While the media was focusing on the drama over the Republican tax bill, last week the new Republican majority on the National Labor Relations Board issued five decisions overturning precedents: UPMC, Hy-Brand Industrial Contractors, The Boeing Company, Raytheon Company, and PCC Structurals, Inc. Sharon Block has provided a short summary of each of these cases here. While each decision was substantively flawed, the substance of the decisions was not a surprise. But, as Block has observed, what was genuinely shocking was the speed with which they were issued and the flouting of procedural norms. The message that was delivered, like the message delivered last year when Republicans in the Senate refused to even consider President Obama’s nomination of Merrick Garland for the Supreme Court, is that the Republicans play to win.

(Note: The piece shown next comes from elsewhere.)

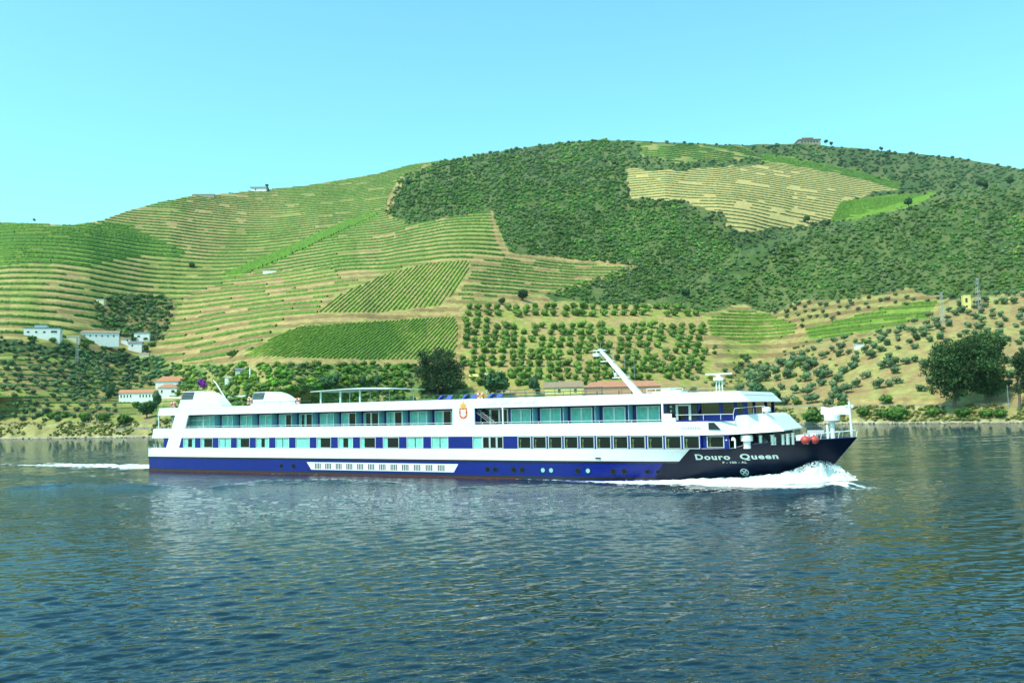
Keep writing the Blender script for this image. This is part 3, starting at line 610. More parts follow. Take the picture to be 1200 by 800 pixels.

The Chamber of Commerce and Republicans in Congress often criticized the Obama NLRB for overturning precedent. But even if employers ended up on the losing side, they had no cause to claim that they were denied a fair hearing. Time and again, before the Obama Board overturned precedents, it first issued invitations to interested parties to file briefs addressing the matters under consideration. The Board, in turn, responded to the arguments raised in those briefs when it eventually issued its decisions. By contrast, the five decisions issued last week came out of the blue, with no notice to the public. In fact, in three of the cases, no party had even challenged the existing precedent. And in a fourth case, the Board took a dispute involving welders at a factory and used it to announce a new rule for cases involving non-acute health care facilities.
The two Trump appointees to the NLRB, Marvin Kaplan and William Emanuel, took office in August and September, respectively. Prior to assuming office, Member Kaplan had never practiced labor law. Thus, he had no experience in the practical application of the issues confronting the NLRB. In a written statement submitted to the Senate at his confirmation hearing, Kaplan pledged that he would “approach each case impartially, respect longstanding precedent, stay true to the tenets of statutory construction, endeavor to bridge the divisions at the NLRB, [and] seek public input when appropriate.” At his confirmation hearing, Kaplan promised under oath that he would decide cases “based on the facts before me,” and that he would not prejudge an issue. It’s hard to see how he could square that promise with his actions in these cases.
In the Hy-Brand case, the three Republican Board members overturned Browning-Ferris Industries of California, and announced a new standard for deciding when two entities are joint employers even though there were no facts before the Board that implicated the issues where the new Trump Board differed from the Obama Board. Likewise, in Boeing, the Board took a case involving a rule prohibiting workers from taking photographs and used that to announce that it will always uphold “rules requiring employees to abide by basic standards of civility” regardless of the potential adverse impact on rights protected by the NLRA. Even if you’re not offended by that conclusion, you might agree that it would have been good form to at least wait until the issue was presented before announcing the new rule. For years, Board Members have not so subtly indicated that they were willing to consider overturning certain precedents by dropping footnotes indicating that they do not “pass” on the validity of a particular case. At other times, the Board has explained that it was relying upon a particular precedent only because no party had challenged that precedent. But, the guiding principle has generally been, in the words of Chief Justice Roberts, that “if it is not necessary to decide more to a case, then … it is necessary not to decide more to a case.” While it can be helpful for the Board to use adjudication to lay out broad rules, until now the understanding has been that it will at least wait until the issue is clearly presented.
The only apparent justification for the rush to release these five decisions is that Chairman Miscimarra’s term ended on Saturday. But, President Trump will have an opportunity to name a successor, so even on purely partisan grounds, there is no excuse for the rush to judgment.
Without any apparent irony, in the Boeing case, the Republican majority justified overturning a thirteen year-old decision (a decision by the Bush Board) by referring to the Board’s responsibility to “promote labor relations stability.” These cases will have the exact opposite effect not just in the short term, but also because now future Democratic-majority Boards will no longer feel bound by procedural norms that have acted as a check on further abrupt swings from one administration to the next. Unions had a long list of anti-worker Board decisions that they wanted the Obama NLRB to overturn. But many of those precedents are still on the books because the issues were never presented to the Board. If the circuit courts allow the Trump Board to reach out and decide questions that are not squarely presented, then we can expect a series of head-spinning reversals as soon as there is a Democratic majority on the Board.